• [Written problem]:
Each line from the one containing "Write the bpy" through the one containing "ld.angle = R_(1.3)" must be echoed exactly, endpoints included, and every other line omitted.

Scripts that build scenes
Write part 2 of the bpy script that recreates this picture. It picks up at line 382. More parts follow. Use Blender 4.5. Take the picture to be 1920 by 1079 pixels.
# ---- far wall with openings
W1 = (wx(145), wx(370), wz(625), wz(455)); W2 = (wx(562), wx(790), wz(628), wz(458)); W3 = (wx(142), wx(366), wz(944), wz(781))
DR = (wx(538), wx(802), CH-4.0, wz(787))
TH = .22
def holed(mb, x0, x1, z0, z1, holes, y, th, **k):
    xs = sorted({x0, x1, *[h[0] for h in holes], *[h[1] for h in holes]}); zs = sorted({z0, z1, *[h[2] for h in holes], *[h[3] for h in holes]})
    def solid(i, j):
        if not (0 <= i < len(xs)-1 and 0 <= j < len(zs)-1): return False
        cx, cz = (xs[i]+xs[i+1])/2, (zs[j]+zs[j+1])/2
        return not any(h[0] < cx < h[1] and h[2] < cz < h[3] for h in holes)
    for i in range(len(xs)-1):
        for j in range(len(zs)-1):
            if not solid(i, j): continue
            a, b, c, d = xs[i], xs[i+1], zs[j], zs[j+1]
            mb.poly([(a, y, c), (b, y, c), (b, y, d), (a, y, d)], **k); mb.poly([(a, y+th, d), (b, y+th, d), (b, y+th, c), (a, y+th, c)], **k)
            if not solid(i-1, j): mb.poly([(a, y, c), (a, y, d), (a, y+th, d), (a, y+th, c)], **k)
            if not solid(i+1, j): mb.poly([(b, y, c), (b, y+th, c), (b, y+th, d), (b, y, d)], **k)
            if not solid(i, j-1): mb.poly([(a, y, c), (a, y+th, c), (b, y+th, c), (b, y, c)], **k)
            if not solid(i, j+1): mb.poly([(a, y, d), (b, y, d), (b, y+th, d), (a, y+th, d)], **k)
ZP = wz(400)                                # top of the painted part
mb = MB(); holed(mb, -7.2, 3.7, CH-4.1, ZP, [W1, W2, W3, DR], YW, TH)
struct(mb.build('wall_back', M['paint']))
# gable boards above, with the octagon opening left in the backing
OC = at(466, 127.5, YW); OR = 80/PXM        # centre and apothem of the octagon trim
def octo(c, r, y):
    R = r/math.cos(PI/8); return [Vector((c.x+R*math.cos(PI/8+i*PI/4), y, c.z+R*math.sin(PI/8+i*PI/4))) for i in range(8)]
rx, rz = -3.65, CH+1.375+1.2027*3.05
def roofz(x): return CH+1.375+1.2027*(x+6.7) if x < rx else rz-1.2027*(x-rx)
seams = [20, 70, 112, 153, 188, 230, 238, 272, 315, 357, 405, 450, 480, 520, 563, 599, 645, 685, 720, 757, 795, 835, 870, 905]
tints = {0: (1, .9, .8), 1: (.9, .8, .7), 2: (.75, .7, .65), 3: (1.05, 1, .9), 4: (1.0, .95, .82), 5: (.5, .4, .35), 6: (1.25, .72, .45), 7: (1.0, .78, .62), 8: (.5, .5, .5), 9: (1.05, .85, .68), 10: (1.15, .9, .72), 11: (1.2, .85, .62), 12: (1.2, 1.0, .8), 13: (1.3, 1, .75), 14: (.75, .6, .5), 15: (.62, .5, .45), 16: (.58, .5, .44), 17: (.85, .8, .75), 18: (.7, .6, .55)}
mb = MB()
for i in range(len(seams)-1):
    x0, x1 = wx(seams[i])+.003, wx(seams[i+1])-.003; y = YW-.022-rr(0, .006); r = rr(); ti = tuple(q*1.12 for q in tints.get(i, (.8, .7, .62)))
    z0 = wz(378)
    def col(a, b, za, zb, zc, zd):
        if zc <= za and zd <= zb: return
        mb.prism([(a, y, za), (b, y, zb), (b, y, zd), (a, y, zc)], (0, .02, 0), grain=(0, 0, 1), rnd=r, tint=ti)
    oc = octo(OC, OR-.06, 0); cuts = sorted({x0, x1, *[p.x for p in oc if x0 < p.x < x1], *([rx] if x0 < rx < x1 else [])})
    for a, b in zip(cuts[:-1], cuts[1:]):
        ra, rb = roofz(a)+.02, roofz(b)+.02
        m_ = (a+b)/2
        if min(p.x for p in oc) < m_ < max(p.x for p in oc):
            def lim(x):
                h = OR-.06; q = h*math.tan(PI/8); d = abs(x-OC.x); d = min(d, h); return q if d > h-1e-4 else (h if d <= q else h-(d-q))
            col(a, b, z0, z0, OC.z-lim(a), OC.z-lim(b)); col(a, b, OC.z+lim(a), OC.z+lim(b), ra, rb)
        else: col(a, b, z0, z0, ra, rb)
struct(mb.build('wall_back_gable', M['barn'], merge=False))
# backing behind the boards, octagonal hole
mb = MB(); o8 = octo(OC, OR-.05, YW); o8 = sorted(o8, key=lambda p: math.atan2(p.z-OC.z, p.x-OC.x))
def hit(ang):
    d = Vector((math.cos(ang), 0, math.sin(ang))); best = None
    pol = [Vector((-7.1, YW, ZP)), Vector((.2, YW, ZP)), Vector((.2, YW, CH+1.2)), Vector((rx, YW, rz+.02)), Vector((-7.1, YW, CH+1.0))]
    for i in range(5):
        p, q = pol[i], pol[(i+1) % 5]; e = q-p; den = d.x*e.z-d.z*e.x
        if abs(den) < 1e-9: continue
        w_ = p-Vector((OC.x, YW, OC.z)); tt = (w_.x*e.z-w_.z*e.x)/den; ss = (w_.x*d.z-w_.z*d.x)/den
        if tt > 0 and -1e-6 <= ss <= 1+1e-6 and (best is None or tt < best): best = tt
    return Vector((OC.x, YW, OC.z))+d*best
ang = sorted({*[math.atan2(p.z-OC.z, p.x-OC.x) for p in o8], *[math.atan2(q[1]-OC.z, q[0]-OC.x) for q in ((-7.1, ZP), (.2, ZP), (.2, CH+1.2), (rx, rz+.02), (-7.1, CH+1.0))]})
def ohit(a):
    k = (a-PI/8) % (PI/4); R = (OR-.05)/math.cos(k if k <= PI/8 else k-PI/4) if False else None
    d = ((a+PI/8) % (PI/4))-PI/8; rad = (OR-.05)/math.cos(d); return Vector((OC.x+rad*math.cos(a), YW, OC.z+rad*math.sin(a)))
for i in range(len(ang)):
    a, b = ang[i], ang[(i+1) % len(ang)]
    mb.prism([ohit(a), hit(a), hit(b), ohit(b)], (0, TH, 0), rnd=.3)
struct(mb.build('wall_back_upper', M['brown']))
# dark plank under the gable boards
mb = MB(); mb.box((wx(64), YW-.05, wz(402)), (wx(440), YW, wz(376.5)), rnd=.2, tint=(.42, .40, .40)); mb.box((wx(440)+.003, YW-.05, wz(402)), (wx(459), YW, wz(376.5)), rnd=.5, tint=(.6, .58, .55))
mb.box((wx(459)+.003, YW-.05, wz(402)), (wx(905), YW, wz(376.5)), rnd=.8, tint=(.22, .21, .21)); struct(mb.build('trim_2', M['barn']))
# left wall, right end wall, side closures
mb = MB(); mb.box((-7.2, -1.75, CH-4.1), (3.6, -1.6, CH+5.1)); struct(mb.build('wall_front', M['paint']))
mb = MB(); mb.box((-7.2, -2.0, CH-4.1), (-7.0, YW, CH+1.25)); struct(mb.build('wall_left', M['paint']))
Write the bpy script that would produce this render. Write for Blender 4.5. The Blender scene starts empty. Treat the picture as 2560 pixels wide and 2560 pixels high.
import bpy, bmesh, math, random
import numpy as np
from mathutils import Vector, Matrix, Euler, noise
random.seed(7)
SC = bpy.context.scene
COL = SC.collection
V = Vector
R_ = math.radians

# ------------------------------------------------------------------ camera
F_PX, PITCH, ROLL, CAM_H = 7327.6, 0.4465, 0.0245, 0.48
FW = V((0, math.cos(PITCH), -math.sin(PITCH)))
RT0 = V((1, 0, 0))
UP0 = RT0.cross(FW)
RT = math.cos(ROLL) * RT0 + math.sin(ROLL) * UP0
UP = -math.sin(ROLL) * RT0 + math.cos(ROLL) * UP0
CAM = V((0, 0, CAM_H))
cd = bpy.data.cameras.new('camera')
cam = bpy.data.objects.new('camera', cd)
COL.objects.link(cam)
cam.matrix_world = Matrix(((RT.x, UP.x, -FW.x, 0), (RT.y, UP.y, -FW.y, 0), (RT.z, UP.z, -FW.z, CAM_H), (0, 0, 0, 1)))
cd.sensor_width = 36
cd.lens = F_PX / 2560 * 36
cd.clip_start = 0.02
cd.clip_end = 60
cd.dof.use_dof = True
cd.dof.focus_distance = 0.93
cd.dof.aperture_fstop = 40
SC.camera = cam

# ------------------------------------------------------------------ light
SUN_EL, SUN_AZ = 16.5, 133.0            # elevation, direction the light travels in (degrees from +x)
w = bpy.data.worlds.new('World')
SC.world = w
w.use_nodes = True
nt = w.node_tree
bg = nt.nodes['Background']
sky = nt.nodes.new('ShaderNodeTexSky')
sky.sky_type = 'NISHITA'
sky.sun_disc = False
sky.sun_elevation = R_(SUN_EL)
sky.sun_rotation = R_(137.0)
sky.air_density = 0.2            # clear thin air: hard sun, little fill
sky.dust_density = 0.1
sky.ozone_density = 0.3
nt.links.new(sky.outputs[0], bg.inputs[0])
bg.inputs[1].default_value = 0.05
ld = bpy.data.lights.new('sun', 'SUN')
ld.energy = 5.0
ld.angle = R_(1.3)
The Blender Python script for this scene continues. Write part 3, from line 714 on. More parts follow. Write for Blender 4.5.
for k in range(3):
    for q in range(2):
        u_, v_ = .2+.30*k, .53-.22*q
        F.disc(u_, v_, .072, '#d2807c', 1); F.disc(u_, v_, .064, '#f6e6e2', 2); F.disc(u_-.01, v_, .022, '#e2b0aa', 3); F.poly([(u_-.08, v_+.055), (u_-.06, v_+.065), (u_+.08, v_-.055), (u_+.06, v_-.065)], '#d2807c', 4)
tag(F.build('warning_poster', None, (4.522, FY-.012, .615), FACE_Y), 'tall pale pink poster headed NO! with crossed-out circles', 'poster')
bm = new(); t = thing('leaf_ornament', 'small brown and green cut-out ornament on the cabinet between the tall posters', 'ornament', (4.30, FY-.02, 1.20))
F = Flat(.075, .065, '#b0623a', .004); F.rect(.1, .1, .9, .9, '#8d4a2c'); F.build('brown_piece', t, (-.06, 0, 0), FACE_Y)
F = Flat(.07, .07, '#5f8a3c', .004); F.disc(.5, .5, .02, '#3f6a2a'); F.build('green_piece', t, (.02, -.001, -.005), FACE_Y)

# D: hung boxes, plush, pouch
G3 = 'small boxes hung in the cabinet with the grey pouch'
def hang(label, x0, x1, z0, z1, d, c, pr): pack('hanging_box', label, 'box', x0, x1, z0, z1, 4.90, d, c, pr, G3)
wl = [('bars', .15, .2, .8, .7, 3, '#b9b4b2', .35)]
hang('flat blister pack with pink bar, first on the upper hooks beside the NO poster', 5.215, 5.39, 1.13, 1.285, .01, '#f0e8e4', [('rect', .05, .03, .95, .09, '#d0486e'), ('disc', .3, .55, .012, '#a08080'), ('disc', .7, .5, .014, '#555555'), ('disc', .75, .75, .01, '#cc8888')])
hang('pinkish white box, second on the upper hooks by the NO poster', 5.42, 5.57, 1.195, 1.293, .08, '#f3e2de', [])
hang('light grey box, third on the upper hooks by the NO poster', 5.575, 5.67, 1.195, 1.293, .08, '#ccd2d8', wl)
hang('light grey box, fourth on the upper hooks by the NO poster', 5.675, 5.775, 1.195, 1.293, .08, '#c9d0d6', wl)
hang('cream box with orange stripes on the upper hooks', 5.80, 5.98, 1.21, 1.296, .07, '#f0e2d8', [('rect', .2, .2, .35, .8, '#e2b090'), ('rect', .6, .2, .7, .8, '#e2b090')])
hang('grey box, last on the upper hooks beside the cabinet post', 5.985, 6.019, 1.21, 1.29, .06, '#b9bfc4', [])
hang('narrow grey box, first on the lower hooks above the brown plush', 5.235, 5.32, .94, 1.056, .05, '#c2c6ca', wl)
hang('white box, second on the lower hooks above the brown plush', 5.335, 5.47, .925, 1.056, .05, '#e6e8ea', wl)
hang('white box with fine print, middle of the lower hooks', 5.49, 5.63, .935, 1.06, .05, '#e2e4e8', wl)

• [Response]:
Write the bpy script that would produce this render. Write for Blender 4.5. The Blender scene starts empty. Treat the picture as 2560 pixels wide and 2560 pixels high.
import bpy, bmesh, math, random
import numpy as np
from mathutils import Vector, Matrix, Euler, noise
random.seed(7)
SC = bpy.context.scene
COL = SC.collection
V = Vector
R_ = math.radians

# ------------------------------------------------------------------ camera
F_PX, PITCH, ROLL, CAM_H = 7327.6, 0.4465, 0.0245, 0.48
FW = V((0, math.cos(PITCH), -math.sin(PITCH)))
RT0 = V((1, 0, 0))
UP0 = RT0.cross(FW)
RT = math.cos(ROLL) * RT0 + math.sin(ROLL) * UP0
UP = -math.sin(ROLL) * RT0 + math.cos(ROLL) * UP0
CAM = V((0, 0, CAM_H))
cd = bpy.data.cameras.new('camera')
cam = bpy.data.objects.new('camera', cd)
COL.objects.link(cam)
cam.matrix_world = Matrix(((RT.x, UP.x, -FW.x, 0), (RT.y, UP.y, -FW.y, 0), (RT.z, UP.z, -FW.z, CAM_H), (0, 0, 0, 1)))
cd.sensor_width = 36
cd.lens = F_PX / 2560 * 36
cd.clip_start = 0.02
cd.clip_end = 60
cd.dof.use_dof = True
cd.dof.focus_distance = 0.93
cd.dof.aperture_fstop = 40
SC.camera = cam

# ------------------------------------------------------------------ light
SUN_EL, SUN_AZ = 16.5, 133.0            # elevation, direction the light travels in (degrees from +x)
w = bpy.data.worlds.new('World')
SC.world = w
w.use_nodes = True
nt = w.node_tree
bg = nt.nodes['Background']
sky = nt.nodes.new('ShaderNodeTexSky')
sky.sky_type = 'NISHITA'
sky.sun_disc = False
sky.sun_elevation = R_(SUN_EL)
sky.sun_rotation = R_(137.0)
sky.air_density = 0.2            # clear thin air: hard sun, little fill
sky.dust_density = 0.1
sky.ozone_density = 0.3
nt.links.new(sky.outputs[0], bg.inputs[0])
bg.inputs[1].default_value = 0.05
ld = bpy.data.lights.new('sun', 'SUN')
ld.energy = 5.0
ld.angle = R_(1.3)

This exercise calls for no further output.